FINRA Reminds Firms of Their Obligations to Designate FINOPs

  • FINRA reminds firms of the requirement to designate a qualified Financial and Operations Principal (FINOP) and such FINOP’s responsibilities under FINRA Rule 1220(a)(4) (Registration Categories).
  • Among other things, FINRA Rule 1220(a)(4) requires each firm subject to SEA Rule 15c3-1 to designate either an appropriately registered Financial and Operations Principal (Series 27) or an Introducing Broker-Dealer Financial and Operations Principal (Series 28) and to also designate a Principal Financial Officer (PFO) and Principal Operations Officer (POO), who must be qualified as a FINOP. The rule specifies the duties for which the FINOP is responsible and the responsibilities of the PFO and POO.
  • In addition to responsibility for the final approval and the accuracy of financial reports, a FINOP’s duties and responsibilities under Rule 1220 include, among other things, supervision of and responsibility for individuals who are involved in the creation and maintenance of the firm’s books and records from which such reports are derived and overall supervision of and responsibility for the individuals who are involved in the administration and maintenance of the firm’s back office operations. 

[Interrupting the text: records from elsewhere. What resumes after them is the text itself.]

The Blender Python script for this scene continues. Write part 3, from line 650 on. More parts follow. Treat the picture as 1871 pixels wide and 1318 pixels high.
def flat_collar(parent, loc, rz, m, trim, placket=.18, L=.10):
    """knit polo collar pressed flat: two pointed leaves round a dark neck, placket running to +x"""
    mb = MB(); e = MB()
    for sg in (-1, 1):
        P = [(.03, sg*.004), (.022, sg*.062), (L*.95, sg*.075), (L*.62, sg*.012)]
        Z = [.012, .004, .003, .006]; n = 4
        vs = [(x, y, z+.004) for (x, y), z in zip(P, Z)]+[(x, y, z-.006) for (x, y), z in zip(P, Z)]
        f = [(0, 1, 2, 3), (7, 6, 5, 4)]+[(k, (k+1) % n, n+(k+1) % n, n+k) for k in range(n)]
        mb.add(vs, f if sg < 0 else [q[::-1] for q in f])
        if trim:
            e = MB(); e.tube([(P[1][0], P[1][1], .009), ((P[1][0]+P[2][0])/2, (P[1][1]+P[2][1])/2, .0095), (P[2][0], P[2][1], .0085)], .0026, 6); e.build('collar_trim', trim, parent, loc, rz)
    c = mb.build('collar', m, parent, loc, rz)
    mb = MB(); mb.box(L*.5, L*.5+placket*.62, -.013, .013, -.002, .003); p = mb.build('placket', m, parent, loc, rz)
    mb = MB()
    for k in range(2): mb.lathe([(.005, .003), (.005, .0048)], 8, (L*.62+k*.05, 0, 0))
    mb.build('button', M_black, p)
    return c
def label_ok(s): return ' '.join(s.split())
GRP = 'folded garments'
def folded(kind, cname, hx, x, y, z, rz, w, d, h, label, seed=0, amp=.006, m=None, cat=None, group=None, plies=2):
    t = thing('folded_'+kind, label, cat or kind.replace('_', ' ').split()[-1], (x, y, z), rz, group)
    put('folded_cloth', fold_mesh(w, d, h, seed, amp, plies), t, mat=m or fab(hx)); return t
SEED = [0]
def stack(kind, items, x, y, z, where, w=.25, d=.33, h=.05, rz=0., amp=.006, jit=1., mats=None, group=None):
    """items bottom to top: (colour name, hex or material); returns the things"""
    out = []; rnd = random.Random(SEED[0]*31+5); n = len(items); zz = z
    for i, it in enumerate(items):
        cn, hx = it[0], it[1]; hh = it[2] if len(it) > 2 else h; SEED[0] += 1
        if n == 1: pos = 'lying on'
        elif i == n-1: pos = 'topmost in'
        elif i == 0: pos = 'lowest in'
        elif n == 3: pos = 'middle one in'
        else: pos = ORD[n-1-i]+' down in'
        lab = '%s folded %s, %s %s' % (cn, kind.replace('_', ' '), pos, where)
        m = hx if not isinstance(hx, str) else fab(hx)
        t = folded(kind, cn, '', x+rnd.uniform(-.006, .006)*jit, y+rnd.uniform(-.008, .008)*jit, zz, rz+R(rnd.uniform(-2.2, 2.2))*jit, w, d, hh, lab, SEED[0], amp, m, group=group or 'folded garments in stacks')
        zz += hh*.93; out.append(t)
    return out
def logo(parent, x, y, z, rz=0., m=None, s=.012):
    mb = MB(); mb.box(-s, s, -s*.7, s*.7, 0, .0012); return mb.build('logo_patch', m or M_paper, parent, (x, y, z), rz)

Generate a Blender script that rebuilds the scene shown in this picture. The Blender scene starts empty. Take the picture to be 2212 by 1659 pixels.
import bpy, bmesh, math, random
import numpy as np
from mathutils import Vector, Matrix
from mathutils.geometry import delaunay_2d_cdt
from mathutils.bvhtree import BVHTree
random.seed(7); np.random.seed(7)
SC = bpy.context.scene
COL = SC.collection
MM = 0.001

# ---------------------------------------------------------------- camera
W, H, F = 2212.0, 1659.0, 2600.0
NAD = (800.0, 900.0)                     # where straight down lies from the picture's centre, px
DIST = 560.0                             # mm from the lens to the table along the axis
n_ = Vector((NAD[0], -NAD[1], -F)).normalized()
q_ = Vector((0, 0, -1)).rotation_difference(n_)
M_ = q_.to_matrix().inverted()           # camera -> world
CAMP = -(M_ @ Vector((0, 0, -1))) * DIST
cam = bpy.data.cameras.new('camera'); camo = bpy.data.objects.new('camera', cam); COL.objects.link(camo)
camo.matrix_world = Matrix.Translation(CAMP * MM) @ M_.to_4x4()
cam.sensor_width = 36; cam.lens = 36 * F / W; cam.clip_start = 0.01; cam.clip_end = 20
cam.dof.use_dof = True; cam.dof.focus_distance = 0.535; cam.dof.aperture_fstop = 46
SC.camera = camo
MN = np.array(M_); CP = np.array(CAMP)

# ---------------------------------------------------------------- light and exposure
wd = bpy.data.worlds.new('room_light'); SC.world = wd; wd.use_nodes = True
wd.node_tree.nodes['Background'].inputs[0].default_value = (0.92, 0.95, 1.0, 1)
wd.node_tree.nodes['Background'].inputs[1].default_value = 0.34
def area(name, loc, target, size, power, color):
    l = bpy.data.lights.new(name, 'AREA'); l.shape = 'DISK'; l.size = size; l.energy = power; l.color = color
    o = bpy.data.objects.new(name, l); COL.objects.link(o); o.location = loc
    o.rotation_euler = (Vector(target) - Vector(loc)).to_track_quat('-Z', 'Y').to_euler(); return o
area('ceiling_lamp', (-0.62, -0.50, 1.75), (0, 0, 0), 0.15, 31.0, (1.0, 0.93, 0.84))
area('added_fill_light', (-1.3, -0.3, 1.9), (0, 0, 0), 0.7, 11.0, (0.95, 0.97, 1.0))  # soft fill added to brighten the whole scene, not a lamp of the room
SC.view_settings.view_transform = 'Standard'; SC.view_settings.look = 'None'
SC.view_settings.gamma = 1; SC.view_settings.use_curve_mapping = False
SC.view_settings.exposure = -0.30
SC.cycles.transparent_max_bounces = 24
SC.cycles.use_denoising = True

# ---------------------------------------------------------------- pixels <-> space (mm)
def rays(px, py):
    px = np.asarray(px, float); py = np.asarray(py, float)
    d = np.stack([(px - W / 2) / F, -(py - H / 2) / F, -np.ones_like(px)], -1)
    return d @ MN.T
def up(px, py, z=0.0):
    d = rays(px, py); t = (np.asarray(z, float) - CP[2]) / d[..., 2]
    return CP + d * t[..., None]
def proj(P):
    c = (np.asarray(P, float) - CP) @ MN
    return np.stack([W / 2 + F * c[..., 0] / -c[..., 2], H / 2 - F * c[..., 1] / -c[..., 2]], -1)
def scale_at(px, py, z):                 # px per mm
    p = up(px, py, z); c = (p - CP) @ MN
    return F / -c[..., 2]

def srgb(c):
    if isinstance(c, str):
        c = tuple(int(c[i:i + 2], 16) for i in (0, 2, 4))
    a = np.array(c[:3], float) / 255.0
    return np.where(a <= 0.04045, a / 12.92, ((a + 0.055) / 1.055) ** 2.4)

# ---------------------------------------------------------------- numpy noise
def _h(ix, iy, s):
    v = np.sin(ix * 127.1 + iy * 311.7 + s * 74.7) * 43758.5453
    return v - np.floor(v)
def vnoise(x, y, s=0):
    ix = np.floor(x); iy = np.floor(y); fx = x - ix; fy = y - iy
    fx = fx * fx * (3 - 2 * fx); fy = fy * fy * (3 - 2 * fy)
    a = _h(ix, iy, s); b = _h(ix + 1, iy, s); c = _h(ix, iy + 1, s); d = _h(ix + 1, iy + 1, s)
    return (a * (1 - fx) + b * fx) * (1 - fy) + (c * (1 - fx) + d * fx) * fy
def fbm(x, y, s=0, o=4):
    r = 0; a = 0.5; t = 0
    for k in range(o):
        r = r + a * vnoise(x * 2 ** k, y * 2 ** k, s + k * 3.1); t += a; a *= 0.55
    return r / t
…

    • The responsibilities noted above and in Rule 1220(a)(4) are applicable regardless of whether a FINOP is employed full-time or part-time with a firm, holds registrations with multiple firms, or performs his or her duties on-site or off-site of the firm.  
  • Notice to Members 06-23 (NASD Reminds FINOPs of their Obligations under NASD Rule 1022 and Issues Guidance to FINOPS who Work Part-Time, Work Off-Site or Hold Multiple Registrations) was published to remind FINOPs and firms of their obligations when a FINOP is employed part-time. 
    • Part-time FINOPs and firms that employ them should review their procedures to ensure that they encompass the duties outlined in Rule 1220 and thoroughly outline the part-time FINOP's responsibilities. 
    • Further, firms must ensure that the part-time FINOP has complete access to all of the firm's books and records and all relevant information about the firm’s business activities necessary to enable the FINOP to carry out his or her duties and responsibilities. Firms are required to supervise their part-time FINOPs and assess whether they are fulfilling their duties and responsibilities. 
  • FINRA reminds firms and their FINOPs that the failure to meet their responsibilities under the rules can result in disciplinary actions against both the FINOP and the firm employing the FINOP. While firms must also designate a PFO and POO, these designations do not relieve a firm’s FINOP from their obligations to fulfill their duties under 1220(a)(4).1
  • During recent examinations, FINRA observed recurring themes concerning certain firms’ use of part-time FINOPs (e.g., not having access to books and records; not adequately performing reconciliations).
  • For additional guidance in this area, please see:
    • Regulatory Notice 17-30 (SEC Approves Consolidated FINRA Registration Rules, Restructured Representative-Level Qualification Examinations and Changes to Continuing Education Requirements)
    • Notice to Members 06-23 (NASD Reminds FINOPs of their Obligations under NASD Rule 1022 and Issues Guidance to FINOPS who Work Part-Time, Work Off-Site or Hold Multiple Registrations)

1 Firms that neither self-clear nor provide clearing services may designate the same person as the Principal Financial Officer, Principal Operations Officer and Financial and Operations Principal or Introducing Broker-Dealer Financial and Operations Principal (that is, such firms are not required to designate different persons to function in these capacities). See FINRA Rule 1220(a)(4).